Set down the material exactly as given, please, from its first line through the line that includes "gable_house('brick_house', 'far brown".
[START Data lines]
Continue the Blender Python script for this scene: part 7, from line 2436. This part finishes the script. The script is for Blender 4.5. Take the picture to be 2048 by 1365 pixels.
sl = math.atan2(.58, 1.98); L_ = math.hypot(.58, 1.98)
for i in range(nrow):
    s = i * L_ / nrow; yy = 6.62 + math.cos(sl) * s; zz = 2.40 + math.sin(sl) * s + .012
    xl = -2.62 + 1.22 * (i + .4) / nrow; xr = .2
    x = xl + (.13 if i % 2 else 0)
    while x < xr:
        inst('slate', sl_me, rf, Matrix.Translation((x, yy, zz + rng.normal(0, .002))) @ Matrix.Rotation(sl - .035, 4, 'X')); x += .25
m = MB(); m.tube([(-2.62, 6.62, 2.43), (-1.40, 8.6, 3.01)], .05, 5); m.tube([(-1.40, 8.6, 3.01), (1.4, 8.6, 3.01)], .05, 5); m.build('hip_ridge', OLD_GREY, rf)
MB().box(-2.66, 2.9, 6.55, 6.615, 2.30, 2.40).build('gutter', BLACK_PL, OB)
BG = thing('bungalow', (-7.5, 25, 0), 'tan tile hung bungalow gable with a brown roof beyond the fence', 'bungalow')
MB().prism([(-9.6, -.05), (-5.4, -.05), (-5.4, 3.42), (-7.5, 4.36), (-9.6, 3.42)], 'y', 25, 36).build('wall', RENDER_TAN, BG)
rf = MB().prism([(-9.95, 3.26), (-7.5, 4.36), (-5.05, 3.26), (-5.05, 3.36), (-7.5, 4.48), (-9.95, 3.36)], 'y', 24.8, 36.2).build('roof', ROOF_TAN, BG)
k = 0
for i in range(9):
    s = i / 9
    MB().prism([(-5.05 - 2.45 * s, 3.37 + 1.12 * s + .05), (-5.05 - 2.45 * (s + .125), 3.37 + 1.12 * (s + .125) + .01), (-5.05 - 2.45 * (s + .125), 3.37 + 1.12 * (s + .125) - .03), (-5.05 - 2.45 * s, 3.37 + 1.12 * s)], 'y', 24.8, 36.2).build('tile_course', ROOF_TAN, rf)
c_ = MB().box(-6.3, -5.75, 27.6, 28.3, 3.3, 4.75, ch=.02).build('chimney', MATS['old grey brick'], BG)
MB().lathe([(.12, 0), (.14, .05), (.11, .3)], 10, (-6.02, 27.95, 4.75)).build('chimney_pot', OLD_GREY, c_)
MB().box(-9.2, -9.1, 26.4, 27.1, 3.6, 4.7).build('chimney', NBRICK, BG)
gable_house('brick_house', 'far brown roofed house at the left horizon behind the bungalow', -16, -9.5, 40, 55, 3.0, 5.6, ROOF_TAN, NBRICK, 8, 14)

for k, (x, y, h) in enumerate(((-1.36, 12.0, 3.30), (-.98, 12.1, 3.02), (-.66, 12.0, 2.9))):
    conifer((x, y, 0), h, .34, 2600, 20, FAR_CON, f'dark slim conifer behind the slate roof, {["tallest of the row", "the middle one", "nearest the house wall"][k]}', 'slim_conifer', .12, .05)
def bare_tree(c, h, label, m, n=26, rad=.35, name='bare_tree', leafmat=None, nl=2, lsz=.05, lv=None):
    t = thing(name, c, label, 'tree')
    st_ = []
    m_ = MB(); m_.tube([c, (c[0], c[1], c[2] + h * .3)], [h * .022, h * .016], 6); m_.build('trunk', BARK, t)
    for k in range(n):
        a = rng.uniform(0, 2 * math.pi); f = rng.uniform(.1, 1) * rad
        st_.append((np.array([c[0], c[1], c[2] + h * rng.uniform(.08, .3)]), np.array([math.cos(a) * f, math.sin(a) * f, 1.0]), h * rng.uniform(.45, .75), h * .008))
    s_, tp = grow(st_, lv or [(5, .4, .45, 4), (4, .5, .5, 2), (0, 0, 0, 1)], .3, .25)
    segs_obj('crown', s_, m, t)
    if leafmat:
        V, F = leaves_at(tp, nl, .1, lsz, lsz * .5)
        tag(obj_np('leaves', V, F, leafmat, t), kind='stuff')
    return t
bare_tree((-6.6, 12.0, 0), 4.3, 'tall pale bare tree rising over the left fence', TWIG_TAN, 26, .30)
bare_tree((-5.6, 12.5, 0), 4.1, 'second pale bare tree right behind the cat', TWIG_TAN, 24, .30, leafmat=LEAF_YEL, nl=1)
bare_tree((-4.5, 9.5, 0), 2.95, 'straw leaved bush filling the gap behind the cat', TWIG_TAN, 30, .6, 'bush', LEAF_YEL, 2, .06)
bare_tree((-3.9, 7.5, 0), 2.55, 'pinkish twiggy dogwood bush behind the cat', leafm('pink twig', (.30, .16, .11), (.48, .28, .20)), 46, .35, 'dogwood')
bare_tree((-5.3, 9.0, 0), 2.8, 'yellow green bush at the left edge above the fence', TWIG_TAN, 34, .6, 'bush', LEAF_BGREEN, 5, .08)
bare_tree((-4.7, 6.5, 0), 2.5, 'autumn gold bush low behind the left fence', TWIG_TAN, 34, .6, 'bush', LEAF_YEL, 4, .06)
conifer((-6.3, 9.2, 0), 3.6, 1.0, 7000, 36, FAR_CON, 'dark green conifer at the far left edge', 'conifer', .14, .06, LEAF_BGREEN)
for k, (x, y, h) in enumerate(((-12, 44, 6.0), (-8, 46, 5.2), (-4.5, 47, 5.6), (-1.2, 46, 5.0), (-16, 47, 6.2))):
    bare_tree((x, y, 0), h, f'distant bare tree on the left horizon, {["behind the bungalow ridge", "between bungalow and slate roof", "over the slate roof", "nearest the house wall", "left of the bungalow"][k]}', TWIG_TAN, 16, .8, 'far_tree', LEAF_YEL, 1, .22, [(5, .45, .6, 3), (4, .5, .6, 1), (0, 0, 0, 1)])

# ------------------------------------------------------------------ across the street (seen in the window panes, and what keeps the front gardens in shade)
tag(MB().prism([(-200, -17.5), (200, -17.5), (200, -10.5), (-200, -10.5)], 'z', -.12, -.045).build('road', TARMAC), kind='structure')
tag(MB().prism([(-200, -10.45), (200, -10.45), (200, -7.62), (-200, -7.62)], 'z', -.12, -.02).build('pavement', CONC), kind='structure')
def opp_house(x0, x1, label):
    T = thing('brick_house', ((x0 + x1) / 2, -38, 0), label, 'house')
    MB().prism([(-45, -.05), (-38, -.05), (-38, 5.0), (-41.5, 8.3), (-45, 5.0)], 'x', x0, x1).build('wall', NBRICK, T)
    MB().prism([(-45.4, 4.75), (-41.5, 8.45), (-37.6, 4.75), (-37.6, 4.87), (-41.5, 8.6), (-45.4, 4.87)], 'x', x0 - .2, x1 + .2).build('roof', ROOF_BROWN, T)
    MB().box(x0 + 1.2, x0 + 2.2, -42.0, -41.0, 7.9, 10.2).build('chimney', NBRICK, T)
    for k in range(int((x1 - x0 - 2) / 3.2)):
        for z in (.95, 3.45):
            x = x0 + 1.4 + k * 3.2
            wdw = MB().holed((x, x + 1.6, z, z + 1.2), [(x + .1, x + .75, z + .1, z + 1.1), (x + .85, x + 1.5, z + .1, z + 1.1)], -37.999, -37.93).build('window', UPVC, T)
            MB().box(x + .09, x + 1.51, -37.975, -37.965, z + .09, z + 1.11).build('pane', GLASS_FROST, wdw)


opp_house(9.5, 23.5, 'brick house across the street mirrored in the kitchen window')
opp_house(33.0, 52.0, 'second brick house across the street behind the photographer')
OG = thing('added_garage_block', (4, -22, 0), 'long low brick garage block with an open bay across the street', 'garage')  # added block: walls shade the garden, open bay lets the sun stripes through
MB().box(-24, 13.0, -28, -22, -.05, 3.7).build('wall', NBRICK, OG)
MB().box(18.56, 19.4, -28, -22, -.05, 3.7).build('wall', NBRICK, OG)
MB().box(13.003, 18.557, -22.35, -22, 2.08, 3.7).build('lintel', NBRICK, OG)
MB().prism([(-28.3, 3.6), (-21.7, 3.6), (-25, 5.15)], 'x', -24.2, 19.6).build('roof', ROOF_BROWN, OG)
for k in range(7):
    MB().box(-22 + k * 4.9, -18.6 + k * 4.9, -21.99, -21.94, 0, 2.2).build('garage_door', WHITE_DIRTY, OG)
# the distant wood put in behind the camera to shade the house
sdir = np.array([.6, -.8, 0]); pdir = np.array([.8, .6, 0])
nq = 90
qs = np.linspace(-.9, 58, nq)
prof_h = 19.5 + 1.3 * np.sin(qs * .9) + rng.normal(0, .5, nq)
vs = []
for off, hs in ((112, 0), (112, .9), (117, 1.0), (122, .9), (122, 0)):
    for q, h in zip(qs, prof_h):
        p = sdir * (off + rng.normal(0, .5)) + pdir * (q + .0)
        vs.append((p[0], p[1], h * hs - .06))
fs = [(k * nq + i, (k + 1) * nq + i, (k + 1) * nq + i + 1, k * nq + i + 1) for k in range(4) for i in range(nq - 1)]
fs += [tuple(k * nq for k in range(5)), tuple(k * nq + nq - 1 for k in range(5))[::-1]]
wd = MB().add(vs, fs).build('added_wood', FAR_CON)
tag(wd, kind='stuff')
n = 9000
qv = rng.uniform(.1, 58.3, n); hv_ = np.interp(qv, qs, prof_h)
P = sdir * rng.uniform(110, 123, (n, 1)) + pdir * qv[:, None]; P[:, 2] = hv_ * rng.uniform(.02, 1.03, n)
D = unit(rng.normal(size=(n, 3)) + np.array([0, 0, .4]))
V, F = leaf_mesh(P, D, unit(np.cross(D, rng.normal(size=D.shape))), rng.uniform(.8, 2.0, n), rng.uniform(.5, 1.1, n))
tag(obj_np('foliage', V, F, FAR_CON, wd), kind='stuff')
[END Data lines]
> _Written solution_
Continue the Blender Python script for this scene: part 7, from line 2436. This part finishes the script. The script is for Blender 4.5. Take the picture to be 2048 by 1365 pixels.
sl = math.atan2(.58, 1.98); L_ = math.hypot(.58, 1.98)
for i in range(nrow):
    s = i * L_ / nrow; yy = 6.62 + math.cos(sl) * s; zz = 2.40 + math.sin(sl) * s + .012
    xl = -2.62 + 1.22 * (i + .4) / nrow; xr = .2
    x = xl + (.13 if i % 2 else 0)
    while x < xr:
        inst('slate', sl_me, rf, Matrix.Translation((x, yy, zz + rng.normal(0, .002))) @ Matrix.Rotation(sl - .035, 4, 'X')); x += .25
m = MB(); m.tube([(-2.62, 6.62, 2.43), (-1.40, 8.6, 3.01)], .05, 5); m.tube([(-1.40, 8.6, 3.01), (1.4, 8.6, 3.01)], .05, 5); m.build('hip_ridge', OLD_GREY, rf)
MB().box(-2.66, 2.9, 6.55, 6.615, 2.30, 2.40).build('gutter', BLACK_PL, OB)
BG = thing('bungalow', (-7.5, 25, 0), 'tan tile hung bungalow gable with a brown roof beyond the fence', 'bungalow')
MB().prism([(-9.6, -.05), (-5.4, -.05), (-5.4, 3.42), (-7.5, 4.36), (-9.6, 3.42)], 'y', 25, 36).build('wall', RENDER_TAN, BG)
rf = MB().prism([(-9.95, 3.26), (-7.5, 4.36), (-5.05, 3.26), (-5.05, 3.36), (-7.5, 4.48), (-9.95, 3.36)], 'y', 24.8, 36.2).build('roof', ROOF_TAN, BG)
k = 0
for i in range(9):
    s = i / 9
    MB().prism([(-5.05 - 2.45 * s, 3.37 + 1.12 * s + .05), (-5.05 - 2.45 * (s + .125), 3.37 + 1.12 * (s + .125) + .01), (-5.05 - 2.45 * (s + .125), 3.37 + 1.12 * (s + .125) - .03), (-5.05 - 2.45 * s, 3.37 + 1.12 * s)], 'y', 24.8, 36.2).build('tile_course', ROOF_TAN, rf)
c_ = MB().box(-6.3, -5.75, 27.6, 28.3, 3.3, 4.75, ch=.02).build('chimney', MATS['old grey brick'], BG)
MB().lathe([(.12, 0), (.14, .05), (.11, .3)], 10, (-6.02, 27.95, 4.75)).build('chimney_pot', OLD_GREY, c_)
MB().box(-9.2, -9.1, 26.4, 27.1, 3.6, 4.7).build('chimney', NBRICK, BG)
gable_house('brick_house', 'far brown roofed house at the left horizon behind the bungalow', -16, -9.5, 40, 55, 3.0, 5.6, ROOF_TAN, NBRICK, 8, 14)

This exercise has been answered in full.